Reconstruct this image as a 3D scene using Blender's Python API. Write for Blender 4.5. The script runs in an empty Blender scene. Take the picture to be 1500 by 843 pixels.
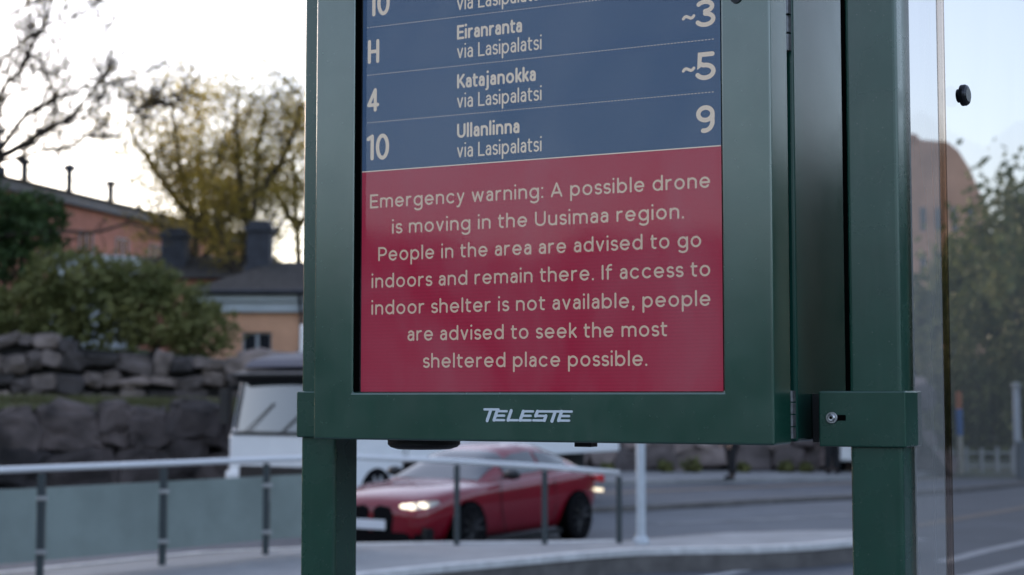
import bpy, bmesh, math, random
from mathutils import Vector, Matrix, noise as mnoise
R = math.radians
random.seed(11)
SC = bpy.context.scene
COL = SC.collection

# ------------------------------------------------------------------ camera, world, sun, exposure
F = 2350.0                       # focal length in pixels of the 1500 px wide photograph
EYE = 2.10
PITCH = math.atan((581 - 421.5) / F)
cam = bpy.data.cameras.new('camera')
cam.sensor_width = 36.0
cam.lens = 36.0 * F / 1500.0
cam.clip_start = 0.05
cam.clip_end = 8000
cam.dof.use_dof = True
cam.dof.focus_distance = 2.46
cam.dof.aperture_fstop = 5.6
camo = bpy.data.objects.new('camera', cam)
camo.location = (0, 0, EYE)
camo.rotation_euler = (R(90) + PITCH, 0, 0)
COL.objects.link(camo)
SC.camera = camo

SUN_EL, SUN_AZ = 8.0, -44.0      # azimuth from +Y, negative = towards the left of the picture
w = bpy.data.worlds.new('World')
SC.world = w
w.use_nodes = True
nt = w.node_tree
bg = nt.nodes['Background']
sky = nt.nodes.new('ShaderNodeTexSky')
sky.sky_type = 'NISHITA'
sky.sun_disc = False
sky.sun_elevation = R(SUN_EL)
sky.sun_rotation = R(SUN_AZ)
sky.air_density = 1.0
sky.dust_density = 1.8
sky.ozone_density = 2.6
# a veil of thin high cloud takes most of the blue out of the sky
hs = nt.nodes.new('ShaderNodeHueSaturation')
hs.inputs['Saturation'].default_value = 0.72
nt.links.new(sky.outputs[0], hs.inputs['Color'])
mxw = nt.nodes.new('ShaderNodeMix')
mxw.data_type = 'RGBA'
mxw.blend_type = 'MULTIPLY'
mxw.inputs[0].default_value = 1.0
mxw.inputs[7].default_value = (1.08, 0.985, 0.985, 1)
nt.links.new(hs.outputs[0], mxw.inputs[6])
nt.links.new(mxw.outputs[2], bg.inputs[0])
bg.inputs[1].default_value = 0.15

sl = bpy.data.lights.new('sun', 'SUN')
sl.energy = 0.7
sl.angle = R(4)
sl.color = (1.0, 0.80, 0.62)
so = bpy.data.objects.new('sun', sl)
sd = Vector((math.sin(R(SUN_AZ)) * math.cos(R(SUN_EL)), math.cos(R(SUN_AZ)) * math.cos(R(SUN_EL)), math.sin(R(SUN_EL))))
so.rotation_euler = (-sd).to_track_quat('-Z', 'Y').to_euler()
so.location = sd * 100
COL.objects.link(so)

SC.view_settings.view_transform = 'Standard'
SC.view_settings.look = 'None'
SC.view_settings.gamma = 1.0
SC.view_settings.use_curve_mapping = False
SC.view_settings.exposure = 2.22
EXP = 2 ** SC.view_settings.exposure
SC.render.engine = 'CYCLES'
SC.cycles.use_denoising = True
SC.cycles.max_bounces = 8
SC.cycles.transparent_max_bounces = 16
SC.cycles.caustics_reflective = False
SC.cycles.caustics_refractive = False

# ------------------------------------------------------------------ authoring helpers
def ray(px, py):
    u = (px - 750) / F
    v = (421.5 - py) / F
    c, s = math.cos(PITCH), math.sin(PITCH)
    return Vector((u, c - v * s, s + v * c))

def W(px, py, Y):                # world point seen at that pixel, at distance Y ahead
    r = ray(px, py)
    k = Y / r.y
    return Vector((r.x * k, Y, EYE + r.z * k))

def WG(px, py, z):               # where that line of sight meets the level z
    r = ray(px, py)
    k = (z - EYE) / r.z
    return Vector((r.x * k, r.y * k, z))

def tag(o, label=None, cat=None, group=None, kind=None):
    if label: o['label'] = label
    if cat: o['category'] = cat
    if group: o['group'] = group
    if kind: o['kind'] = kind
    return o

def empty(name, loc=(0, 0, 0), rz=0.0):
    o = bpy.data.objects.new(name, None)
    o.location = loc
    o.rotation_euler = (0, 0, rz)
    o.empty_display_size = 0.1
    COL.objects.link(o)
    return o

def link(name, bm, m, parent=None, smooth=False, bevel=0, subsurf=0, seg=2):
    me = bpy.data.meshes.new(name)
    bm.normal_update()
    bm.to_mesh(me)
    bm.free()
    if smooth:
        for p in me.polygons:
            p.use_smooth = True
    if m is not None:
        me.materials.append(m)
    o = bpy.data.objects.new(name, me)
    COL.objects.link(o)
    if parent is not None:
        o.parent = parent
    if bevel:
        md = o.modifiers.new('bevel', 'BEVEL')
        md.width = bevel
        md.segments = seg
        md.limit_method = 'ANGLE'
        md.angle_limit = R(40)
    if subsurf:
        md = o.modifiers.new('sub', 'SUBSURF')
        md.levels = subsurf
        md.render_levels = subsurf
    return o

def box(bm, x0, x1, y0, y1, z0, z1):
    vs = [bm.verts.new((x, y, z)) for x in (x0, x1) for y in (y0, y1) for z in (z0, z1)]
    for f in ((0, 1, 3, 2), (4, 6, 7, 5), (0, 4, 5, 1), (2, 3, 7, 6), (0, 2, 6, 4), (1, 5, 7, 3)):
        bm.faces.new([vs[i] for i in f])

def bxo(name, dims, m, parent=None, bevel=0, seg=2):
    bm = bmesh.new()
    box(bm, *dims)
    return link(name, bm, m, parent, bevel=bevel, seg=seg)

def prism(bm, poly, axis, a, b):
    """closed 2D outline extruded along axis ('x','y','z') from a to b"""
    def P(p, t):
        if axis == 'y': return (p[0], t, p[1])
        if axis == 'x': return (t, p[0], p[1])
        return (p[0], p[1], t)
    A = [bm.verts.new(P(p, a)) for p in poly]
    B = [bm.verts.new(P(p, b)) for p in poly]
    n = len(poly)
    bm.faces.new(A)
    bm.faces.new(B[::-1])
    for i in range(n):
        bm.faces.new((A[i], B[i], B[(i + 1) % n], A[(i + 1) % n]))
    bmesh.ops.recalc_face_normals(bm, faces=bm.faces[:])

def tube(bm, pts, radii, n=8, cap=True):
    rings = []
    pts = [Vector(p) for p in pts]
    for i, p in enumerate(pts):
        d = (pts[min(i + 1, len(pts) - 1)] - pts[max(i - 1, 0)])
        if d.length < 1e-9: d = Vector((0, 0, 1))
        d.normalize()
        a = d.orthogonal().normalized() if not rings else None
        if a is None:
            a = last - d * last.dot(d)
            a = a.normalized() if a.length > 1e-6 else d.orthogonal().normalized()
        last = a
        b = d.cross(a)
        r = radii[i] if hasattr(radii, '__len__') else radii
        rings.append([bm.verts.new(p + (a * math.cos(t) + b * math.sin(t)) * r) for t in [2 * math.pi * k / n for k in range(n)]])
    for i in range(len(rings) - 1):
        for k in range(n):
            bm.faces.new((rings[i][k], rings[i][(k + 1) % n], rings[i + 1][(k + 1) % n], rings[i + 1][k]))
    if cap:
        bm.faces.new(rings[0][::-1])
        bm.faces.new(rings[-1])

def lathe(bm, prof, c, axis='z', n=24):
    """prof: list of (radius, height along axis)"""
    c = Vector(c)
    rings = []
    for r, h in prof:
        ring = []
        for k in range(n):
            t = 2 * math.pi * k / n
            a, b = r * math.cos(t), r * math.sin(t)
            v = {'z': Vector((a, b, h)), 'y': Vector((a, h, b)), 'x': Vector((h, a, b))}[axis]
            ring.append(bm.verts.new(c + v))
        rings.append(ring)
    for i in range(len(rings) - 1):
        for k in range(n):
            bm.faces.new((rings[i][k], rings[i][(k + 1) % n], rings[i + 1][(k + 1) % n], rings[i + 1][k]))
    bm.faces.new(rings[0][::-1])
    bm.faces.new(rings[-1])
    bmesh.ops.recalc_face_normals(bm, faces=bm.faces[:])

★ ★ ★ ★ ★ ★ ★

> WRITTEN TASK: Look at the listing and set down only the lines from its start through the line with "SC.camera = camo", word for word and without pictures.

> ANSWER TO THIS PROBLEM:
Reconstruct this image as a 3D scene using Blender's Python API. Write for Blender 4.5. The script runs in an empty Blender scene. Take the picture to be 1500 by 843 pixels.
import bpy, bmesh, math, random
from mathutils import Vector, Matrix, noise as mnoise
R = math.radians
random.seed(11)
SC = bpy.context.scene
COL = SC.collection

# ------------------------------------------------------------------ camera, world, sun, exposure
F = 2350.0                       # focal length in pixels of the 1500 px wide photograph
EYE = 2.10
PITCH = math.atan((581 - 421.5) / F)
cam = bpy.data.cameras.new('camera')
cam.sensor_width = 36.0
cam.lens = 36.0 * F / 1500.0
cam.clip_start = 0.05
cam.clip_end = 8000
cam.dof.use_dof = True
cam.dof.focus_distance = 2.46
cam.dof.aperture_fstop = 5.6
camo = bpy.data.objects.new('camera', cam)
camo.location = (0, 0, EYE)
camo.rotation_euler = (R(90) + PITCH, 0, 0)
COL.objects.link(camo)
SC.camera = camo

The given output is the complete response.